Give the listing again character for character, but drop the images.
Start Records supplied
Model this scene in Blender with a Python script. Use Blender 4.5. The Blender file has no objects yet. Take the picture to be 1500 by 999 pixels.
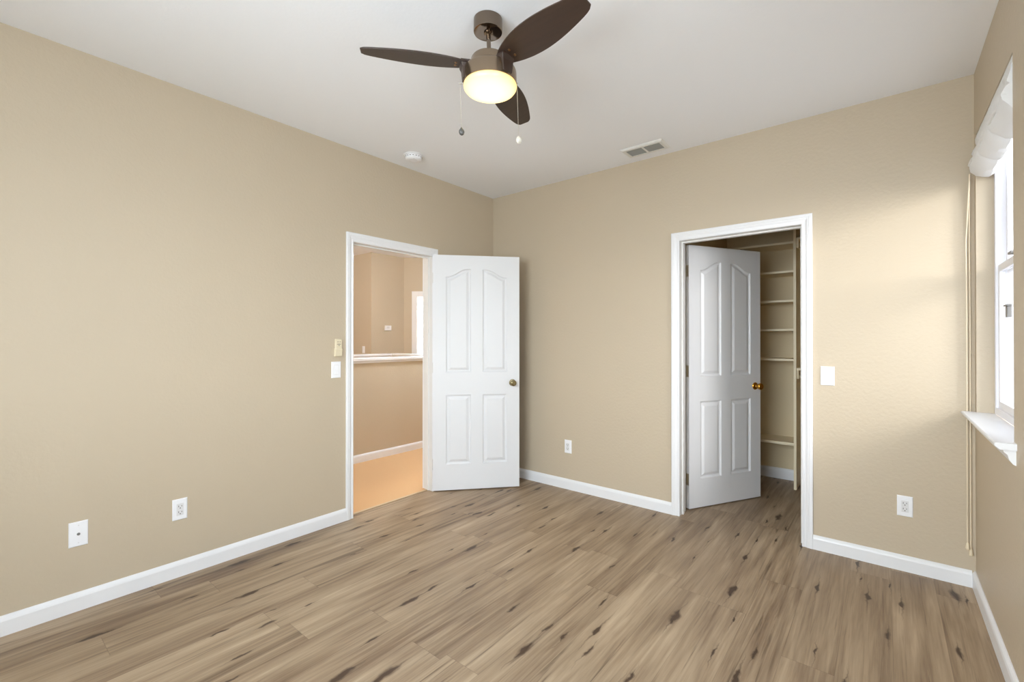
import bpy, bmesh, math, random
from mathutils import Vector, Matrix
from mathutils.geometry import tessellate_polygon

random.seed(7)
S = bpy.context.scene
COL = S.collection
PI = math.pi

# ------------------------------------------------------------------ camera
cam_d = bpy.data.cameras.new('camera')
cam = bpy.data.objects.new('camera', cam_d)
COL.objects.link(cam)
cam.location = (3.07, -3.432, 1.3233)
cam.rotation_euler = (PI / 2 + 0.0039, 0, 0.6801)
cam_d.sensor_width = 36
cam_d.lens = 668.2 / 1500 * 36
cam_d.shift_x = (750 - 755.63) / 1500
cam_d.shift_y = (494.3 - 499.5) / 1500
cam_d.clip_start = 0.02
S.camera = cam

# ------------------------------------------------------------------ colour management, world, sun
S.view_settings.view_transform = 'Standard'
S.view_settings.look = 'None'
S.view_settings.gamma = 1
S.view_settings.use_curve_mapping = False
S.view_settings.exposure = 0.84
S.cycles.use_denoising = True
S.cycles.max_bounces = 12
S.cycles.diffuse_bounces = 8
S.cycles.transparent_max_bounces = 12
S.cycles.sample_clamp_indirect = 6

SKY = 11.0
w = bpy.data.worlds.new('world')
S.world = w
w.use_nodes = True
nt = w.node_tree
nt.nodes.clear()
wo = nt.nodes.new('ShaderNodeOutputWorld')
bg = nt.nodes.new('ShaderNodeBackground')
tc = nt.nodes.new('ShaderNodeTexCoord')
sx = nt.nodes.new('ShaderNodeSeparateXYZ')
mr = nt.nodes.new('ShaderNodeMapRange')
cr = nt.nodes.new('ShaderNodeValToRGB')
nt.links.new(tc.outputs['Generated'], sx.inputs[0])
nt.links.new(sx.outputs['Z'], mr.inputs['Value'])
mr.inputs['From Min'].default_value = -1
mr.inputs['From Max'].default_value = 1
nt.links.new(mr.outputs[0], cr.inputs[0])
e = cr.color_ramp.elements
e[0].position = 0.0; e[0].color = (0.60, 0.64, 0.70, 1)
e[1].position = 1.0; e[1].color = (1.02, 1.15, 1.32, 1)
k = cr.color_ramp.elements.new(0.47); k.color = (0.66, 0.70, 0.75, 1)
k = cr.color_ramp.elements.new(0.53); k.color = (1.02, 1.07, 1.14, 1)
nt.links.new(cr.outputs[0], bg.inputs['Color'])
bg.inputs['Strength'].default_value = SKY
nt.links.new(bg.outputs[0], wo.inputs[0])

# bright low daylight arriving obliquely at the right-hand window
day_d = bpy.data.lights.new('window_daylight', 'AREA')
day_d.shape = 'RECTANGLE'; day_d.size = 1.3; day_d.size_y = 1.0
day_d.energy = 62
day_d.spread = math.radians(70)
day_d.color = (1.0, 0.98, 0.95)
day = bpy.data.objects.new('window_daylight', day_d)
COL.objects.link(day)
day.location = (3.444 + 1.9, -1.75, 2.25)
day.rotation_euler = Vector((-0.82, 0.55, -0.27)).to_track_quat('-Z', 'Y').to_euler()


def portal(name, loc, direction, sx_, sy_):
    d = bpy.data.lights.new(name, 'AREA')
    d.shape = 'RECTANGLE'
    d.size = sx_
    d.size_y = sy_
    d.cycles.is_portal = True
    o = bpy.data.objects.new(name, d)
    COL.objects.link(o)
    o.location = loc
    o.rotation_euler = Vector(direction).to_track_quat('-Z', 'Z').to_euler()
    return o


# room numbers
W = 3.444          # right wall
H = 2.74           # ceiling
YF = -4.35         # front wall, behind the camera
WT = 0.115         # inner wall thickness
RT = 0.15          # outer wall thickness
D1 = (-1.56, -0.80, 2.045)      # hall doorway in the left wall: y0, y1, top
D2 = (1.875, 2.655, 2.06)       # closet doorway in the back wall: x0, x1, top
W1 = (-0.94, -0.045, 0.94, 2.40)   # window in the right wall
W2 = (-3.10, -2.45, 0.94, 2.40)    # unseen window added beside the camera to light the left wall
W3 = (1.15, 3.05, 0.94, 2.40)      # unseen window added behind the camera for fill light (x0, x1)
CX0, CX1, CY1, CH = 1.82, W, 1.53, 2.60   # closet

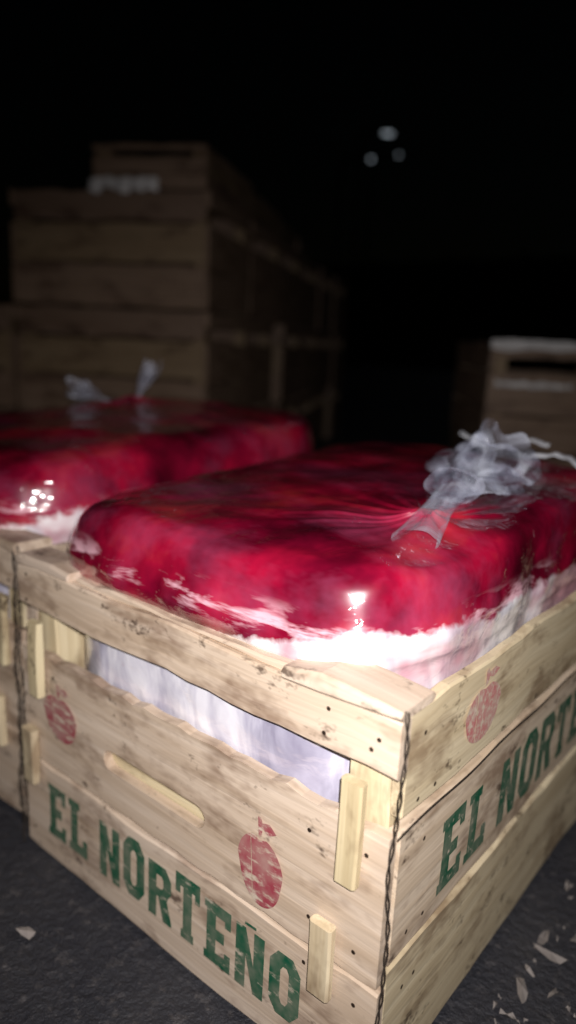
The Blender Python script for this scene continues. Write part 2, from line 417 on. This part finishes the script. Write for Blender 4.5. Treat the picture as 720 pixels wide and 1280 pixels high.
End Records supplied
Response:
Model this scene in Blender with a Python script. Use Blender 4.5. The Blender file has no objects yet. Take the picture to be 1500 by 999 pixels.
import bpy, bmesh, math, random
from mathutils import Vector, Matrix
from mathutils.geometry import tessellate_polygon

random.seed(7)
S = bpy.context.scene
COL = S.collection
PI = math.pi

# ------------------------------------------------------------------ camera
cam_d = bpy.data.cameras.new('camera')
cam = bpy.data.objects.new('camera', cam_d)
COL.objects.link(cam)
cam.location = (3.07, -3.432, 1.3233)
cam.rotation_euler = (PI / 2 + 0.0039, 0, 0.6801)
cam_d.sensor_width = 36
cam_d.lens = 668.2 / 1500 * 36
cam_d.shift_x = (750 - 755.63) / 1500
cam_d.shift_y = (494.3 - 499.5) / 1500
cam_d.clip_start = 0.02
S.camera = cam

# ------------------------------------------------------------------ colour management, world, sun
S.view_settings.view_transform = 'Standard'
S.view_settings.look = 'None'
S.view_settings.gamma = 1
S.view_settings.use_curve_mapping = False
S.view_settings.exposure = 0.84
S.cycles.use_denoising = True
S.cycles.max_bounces = 12
S.cycles.diffuse_bounces = 8
S.cycles.transparent_max_bounces = 12
S.cycles.sample_clamp_indirect = 6

SKY = 11.0
w = bpy.data.worlds.new('world')
S.world = w
w.use_nodes = True
nt = w.node_tree
nt.nodes.clear()
wo = nt.nodes.new('ShaderNodeOutputWorld')
bg = nt.nodes.new('ShaderNodeBackground')
tc = nt.nodes.new('ShaderNodeTexCoord')
sx = nt.nodes.new('ShaderNodeSeparateXYZ')
mr = nt.nodes.new('ShaderNodeMapRange')
cr = nt.nodes.new('ShaderNodeValToRGB')
nt.links.new(tc.outputs['Generated'], sx.inputs[0])
nt.links.new(sx.outputs['Z'], mr.inputs['Value'])
mr.inputs['From Min'].default_value = -1
mr.inputs['From Max'].default_value = 1
nt.links.new(mr.outputs[0], cr.inputs[0])
e = cr.color_ramp.elements
e[0].position = 0.0; e[0].color = (0.60, 0.64, 0.70, 1)
e[1].position = 1.0; e[1].color = (1.02, 1.15, 1.32, 1)
k = cr.color_ramp.elements.new(0.47); k.color = (0.66, 0.70, 0.75, 1)
k = cr.color_ramp.elements.new(0.53); k.color = (1.02, 1.07, 1.14, 1)
nt.links.new(cr.outputs[0], bg.inputs['Color'])
bg.inputs['Strength'].default_value = SKY
nt.links.new(bg.outputs[0], wo.inputs[0])

# bright low daylight arriving obliquely at the right-hand window
day_d = bpy.data.lights.new('window_daylight', 'AREA')
day_d.shape = 'RECTANGLE'; day_d.size = 1.3; day_d.size_y = 1.0
day_d.energy = 62
day_d.spread = math.radians(70)
day_d.color = (1.0, 0.98, 0.95)
day = bpy.data.objects.new('window_daylight', day_d)
COL.objects.link(day)
day.location = (3.444 + 1.9, -1.75, 2.25)
day.rotation_euler = Vector((-0.82, 0.55, -0.27)).to_track_quat('-Z', 'Y').to_euler()


def portal(name, loc, direction, sx_, sy_):
    d = bpy.data.lights.new(name, 'AREA')
    d.shape = 'RECTANGLE'
    d.size = sx_
    d.size_y = sy_
    d.cycles.is_portal = True
    o = bpy.data.objects.new(name, d)
    COL.objects.link(o)
    o.location = loc
    o.rotation_euler = Vector(direction).to_track_quat('-Z', 'Z').to_euler()
    return o


# room numbers
W = 3.444          # right wall
H = 2.74           # ceiling
YF = -4.35         # front wall, behind the camera
WT = 0.115         # inner wall thickness
RT = 0.15          # outer wall thickness
D1 = (-1.56, -0.80, 2.045)      # hall doorway in the left wall: y0, y1, top
D2 = (1.875, 2.655, 2.06)       # closet doorway in the back wall: x0, x1, top
W1 = (-0.94, -0.045, 0.94, 2.40)   # window in the right wall
W2 = (-3.10, -2.45, 0.94, 2.40)    # unseen window added beside the camera to light the left wall
W3 = (1.15, 3.05, 0.94, 2.40)      # unseen window added behind the camera for fill light (x0, x1)
CX0, CX1, CY1, CH = 1.82, W, 1.53, 2.60   # closet

The Blender Python script for this scene continues. Write part 2, from line 417 on. This part finishes the script. Write for Blender 4.5. Treat the picture as 720 pixels wide and 1280 pixels high.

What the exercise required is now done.